## begin EXERCISE INPUTS

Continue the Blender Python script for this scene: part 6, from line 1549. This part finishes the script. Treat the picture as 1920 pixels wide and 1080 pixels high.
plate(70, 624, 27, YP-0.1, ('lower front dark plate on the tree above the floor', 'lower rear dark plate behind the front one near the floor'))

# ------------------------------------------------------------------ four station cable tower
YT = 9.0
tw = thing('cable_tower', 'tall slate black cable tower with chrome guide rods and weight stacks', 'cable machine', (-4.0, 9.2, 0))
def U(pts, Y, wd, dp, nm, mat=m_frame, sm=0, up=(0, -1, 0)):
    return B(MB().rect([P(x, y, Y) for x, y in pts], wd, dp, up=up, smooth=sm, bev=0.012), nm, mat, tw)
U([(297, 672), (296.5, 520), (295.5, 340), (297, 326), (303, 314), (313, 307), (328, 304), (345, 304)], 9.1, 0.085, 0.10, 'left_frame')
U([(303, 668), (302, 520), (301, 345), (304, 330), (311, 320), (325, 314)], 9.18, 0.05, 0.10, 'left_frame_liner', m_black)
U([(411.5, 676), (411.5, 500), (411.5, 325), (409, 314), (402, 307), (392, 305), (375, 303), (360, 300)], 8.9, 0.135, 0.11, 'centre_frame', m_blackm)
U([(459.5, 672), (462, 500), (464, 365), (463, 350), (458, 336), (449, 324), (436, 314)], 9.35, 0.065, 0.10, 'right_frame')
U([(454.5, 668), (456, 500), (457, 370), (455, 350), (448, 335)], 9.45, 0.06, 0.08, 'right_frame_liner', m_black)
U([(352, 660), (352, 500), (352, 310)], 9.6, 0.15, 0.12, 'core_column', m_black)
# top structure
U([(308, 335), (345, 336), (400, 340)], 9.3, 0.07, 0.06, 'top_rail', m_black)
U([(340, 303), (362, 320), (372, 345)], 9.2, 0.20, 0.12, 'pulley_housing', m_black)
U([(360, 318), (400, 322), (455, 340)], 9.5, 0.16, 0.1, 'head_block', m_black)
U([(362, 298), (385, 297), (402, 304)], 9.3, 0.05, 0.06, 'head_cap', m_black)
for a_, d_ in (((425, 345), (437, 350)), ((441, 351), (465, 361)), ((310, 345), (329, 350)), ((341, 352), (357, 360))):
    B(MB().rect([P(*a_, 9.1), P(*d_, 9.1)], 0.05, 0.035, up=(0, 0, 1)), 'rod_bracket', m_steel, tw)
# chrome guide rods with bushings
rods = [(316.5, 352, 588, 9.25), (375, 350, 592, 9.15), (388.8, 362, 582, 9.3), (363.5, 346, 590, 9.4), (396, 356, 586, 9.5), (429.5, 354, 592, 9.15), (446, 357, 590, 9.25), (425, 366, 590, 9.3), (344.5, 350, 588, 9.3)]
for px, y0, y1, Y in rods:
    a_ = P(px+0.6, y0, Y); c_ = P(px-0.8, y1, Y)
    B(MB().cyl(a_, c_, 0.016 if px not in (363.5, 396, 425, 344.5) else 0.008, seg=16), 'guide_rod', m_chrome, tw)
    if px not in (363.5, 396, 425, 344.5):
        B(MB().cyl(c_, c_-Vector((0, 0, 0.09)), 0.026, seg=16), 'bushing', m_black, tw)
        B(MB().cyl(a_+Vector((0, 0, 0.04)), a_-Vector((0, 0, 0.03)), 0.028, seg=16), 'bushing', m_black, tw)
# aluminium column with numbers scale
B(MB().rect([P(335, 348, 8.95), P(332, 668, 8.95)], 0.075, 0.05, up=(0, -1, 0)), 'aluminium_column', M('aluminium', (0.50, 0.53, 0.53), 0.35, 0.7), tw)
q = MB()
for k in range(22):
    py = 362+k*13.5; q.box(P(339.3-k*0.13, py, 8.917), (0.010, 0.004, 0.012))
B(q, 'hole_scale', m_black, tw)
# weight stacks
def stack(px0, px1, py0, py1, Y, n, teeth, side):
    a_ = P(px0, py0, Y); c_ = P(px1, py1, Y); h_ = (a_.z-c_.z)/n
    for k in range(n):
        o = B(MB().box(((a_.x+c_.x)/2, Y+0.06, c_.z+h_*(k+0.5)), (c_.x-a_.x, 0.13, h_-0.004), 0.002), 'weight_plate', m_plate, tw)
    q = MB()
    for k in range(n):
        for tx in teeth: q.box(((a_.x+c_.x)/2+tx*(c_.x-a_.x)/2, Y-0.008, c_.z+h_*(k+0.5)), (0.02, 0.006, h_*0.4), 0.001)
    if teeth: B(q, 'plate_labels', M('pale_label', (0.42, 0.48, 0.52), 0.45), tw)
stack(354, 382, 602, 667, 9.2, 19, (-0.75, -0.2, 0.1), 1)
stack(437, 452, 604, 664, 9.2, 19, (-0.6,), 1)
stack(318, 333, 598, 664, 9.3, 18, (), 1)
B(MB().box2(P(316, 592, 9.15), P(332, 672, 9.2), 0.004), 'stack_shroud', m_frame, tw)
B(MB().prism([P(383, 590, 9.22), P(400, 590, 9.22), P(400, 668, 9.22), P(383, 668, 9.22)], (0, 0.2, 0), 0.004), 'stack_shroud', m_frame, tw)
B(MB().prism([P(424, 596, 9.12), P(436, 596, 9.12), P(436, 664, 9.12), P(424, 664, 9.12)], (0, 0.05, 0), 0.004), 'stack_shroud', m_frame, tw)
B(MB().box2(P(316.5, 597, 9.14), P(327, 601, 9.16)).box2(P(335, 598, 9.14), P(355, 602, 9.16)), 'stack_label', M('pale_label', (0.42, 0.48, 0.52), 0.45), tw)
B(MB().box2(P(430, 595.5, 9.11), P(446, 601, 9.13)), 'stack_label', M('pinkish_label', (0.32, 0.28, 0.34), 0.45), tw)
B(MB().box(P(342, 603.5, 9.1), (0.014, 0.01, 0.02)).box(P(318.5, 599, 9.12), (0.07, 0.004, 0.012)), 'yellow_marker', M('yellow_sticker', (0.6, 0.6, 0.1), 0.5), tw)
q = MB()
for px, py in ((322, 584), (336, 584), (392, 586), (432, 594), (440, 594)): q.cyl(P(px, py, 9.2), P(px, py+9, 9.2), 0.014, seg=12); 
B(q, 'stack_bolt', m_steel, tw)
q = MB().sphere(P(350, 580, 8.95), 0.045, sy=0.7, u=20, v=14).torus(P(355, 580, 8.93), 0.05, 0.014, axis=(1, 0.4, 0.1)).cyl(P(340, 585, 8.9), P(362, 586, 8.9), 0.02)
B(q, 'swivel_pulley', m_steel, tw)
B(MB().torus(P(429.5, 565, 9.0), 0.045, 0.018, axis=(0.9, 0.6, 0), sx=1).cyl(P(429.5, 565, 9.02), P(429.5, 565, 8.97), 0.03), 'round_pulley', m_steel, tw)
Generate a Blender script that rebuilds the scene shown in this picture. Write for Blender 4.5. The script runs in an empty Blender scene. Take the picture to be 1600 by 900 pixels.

## end EXERCISE INPUTS

**WHAT YOU ARE ASKED TO DO:**
Reproduce the entries above exactly.

**ANSWER FOR THIS EXERCISE:**
Continue the Blender Python script for this scene: part 6, from line 1549. This part finishes the script. Treat the picture as 1920 pixels wide and 1080 pixels high.
plate(70, 624, 27, YP-0.1, ('lower front dark plate on the tree above the floor', 'lower rear dark plate behind the front one near the floor'))

# ------------------------------------------------------------------ four station cable tower
YT = 9.0
tw = thing('cable_tower', 'tall slate black cable tower with chrome guide rods and weight stacks', 'cable machine', (-4.0, 9.2, 0))
def U(pts, Y, wd, dp, nm, mat=m_frame, sm=0, up=(0, -1, 0)):
    return B(MB().rect([P(x, y, Y) for x, y in pts], wd, dp, up=up, smooth=sm, bev=0.012), nm, mat, tw)
U([(297, 672), (296.5, 520), (295.5, 340), (297, 326), (303, 314), (313, 307), (328, 304), (345, 304)], 9.1, 0.085, 0.10, 'left_frame')
U([(303, 668), (302, 520), (301, 345), (304, 330), (311, 320), (325, 314)], 9.18, 0.05, 0.10, 'left_frame_liner', m_black)
U([(411.5, 676), (411.5, 500), (411.5, 325), (409, 314), (402, 307), (392, 305), (375, 303), (360, 300)], 8.9, 0.135, 0.11, 'centre_frame', m_blackm)
U([(459.5, 672), (462, 500), (464, 365), (463, 350), (458, 336), (449, 324), (436, 314)], 9.35, 0.065, 0.10, 'right_frame')
U([(454.5, 668), (456, 500), (457, 370), (455, 350), (448, 335)], 9.45, 0.06, 0.08, 'right_frame_liner', m_black)
U([(352, 660), (352, 500), (352, 310)], 9.6, 0.15, 0.12, 'core_column', m_black)
# top structure
U([(308, 335), (345, 336), (400, 340)], 9.3, 0.07, 0.06, 'top_rail', m_black)
U([(340, 303), (362, 320), (372, 345)], 9.2, 0.20, 0.12, 'pulley_housing', m_black)
U([(360, 318), (400, 322), (455, 340)], 9.5, 0.16, 0.1, 'head_block', m_black)
U([(362, 298), (385, 297), (402, 304)], 9.3, 0.05, 0.06, 'head_cap', m_black)
for a_, d_ in (((425, 345), (437, 350)), ((441, 351), (465, 361)), ((310, 345), (329, 350)), ((341, 352), (357, 360))):
    B(MB().rect([P(*a_, 9.1), P(*d_, 9.1)], 0.05, 0.035, up=(0, 0, 1)), 'rod_bracket', m_steel, tw)
# chrome guide rods with bushings
rods = [(316.5, 352, 588, 9.25), (375, 350, 592, 9.15), (388.8, 362, 582, 9.3), (363.5, 346, 590, 9.4), (396, 356, 586, 9.5), (429.5, 354, 592, 9.15), (446, 357, 590, 9.25), (425, 366, 590, 9.3), (344.5, 350, 588, 9.3)]
for px, y0, y1, Y in rods:
    a_ = P(px+0.6, y0, Y); c_ = P(px-0.8, y1, Y)
    B(MB().cyl(a_, c_, 0.016 if px not in (363.5, 396, 425, 344.5) else 0.008, seg=16), 'guide_rod', m_chrome, tw)
    if px not in (363.5, 396, 425, 344.5):
        B(MB().cyl(c_, c_-Vector((0, 0, 0.09)), 0.026, seg=16), 'bushing', m_black, tw)
        B(MB().cyl(a_+Vector((0, 0, 0.04)), a_-Vector((0, 0, 0.03)), 0.028, seg=16), 'bushing', m_black, tw)
# aluminium column with numbers scale
B(MB().rect([P(335, 348, 8.95), P(332, 668, 8.95)], 0.075, 0.05, up=(0, -1, 0)), 'aluminium_column', M('aluminium', (0.50, 0.53, 0.53), 0.35, 0.7), tw)
q = MB()
for k in range(22):
    py = 362+k*13.5; q.box(P(339.3-k*0.13, py, 8.917), (0.010, 0.004, 0.012))
B(q, 'hole_scale', m_black, tw)
# weight stacks
def stack(px0, px1, py0, py1, Y, n, teeth, side):
    a_ = P(px0, py0, Y); c_ = P(px1, py1, Y); h_ = (a_.z-c_.z)/n
    for k in range(n):
        o = B(MB().box(((a_.x+c_.x)/2, Y+0.06, c_.z+h_*(k+0.5)), (c_.x-a_.x, 0.13, h_-0.004), 0.002), 'weight_plate', m_plate, tw)
    q = MB()
    for k in range(n):
        for tx in teeth: q.box(((a_.x+c_.x)/2+tx*(c_.x-a_.x)/2, Y-0.008, c_.z+h_*(k+0.5)), (0.02, 0.006, h_*0.4), 0.001)
    if teeth: B(q, 'plate_labels', M('pale_label', (0.42, 0.48, 0.52), 0.45), tw)
stack(354, 382, 602, 667, 9.2, 19, (-0.75, -0.2, 0.1), 1)
stack(437, 452, 604, 664, 9.2, 19, (-0.6,), 1)
stack(318, 333, 598, 664, 9.3, 18, (), 1)
B(MB().box2(P(316, 592, 9.15), P(332, 672, 9.2), 0.004), 'stack_shroud', m_frame, tw)
B(MB().prism([P(383, 590, 9.22), P(400, 590, 9.22), P(400, 668, 9.22), P(383, 668, 9.22)], (0, 0.2, 0), 0.004), 'stack_shroud', m_frame, tw)
B(MB().prism([P(424, 596, 9.12), P(436, 596, 9.12), P(436, 664, 9.12), P(424, 664, 9.12)], (0, 0.05, 0), 0.004), 'stack_shroud', m_frame, tw)
B(MB().box2(P(316.5, 597, 9.14), P(327, 601, 9.16)).box2(P(335, 598, 9.14), P(355, 602, 9.16)), 'stack_label', M('pale_label', (0.42, 0.48, 0.52), 0.45), tw)
B(MB().box2(P(430, 595.5, 9.11), P(446, 601, 9.13)), 'stack_label', M('pinkish_label', (0.32, 0.28, 0.34), 0.45), tw)
B(MB().box(P(342, 603.5, 9.1), (0.014, 0.01, 0.02)).box(P(318.5, 599, 9.12), (0.07, 0.004, 0.012)), 'yellow_marker', M('yellow_sticker', (0.6, 0.6, 0.1), 0.5), tw)
q = MB()
for px, py in ((322, 584), (336, 584), (392, 586), (432, 594), (440, 594)): q.cyl(P(px, py, 9.2), P(px, py+9, 9.2), 0.014, seg=12); 
B(q, 'stack_bolt', m_steel, tw)
q = MB().sphere(P(350, 580, 8.95), 0.045, sy=0.7, u=20, v=14).torus(P(355, 580, 8.93), 0.05, 0.014, axis=(1, 0.4, 0.1)).cyl(P(340, 585, 8.9), P(362, 586, 8.9), 0.02)
B(q, 'swivel_pulley', m_steel, tw)
B(MB().torus(P(429.5, 565, 9.0), 0.045, 0.018, axis=(0.9, 0.6, 0), sx=1).cyl(P(429.5, 565, 9.02), P(429.5, 565, 8.97), 0.03), 'round_pulley', m_steel, tw)
Generate a Blender script that rebuilds the scene shown in this picture. Write for Blender 4.5. The script runs in an empty Blender scene. Take the picture to be 1600 by 900 pixels.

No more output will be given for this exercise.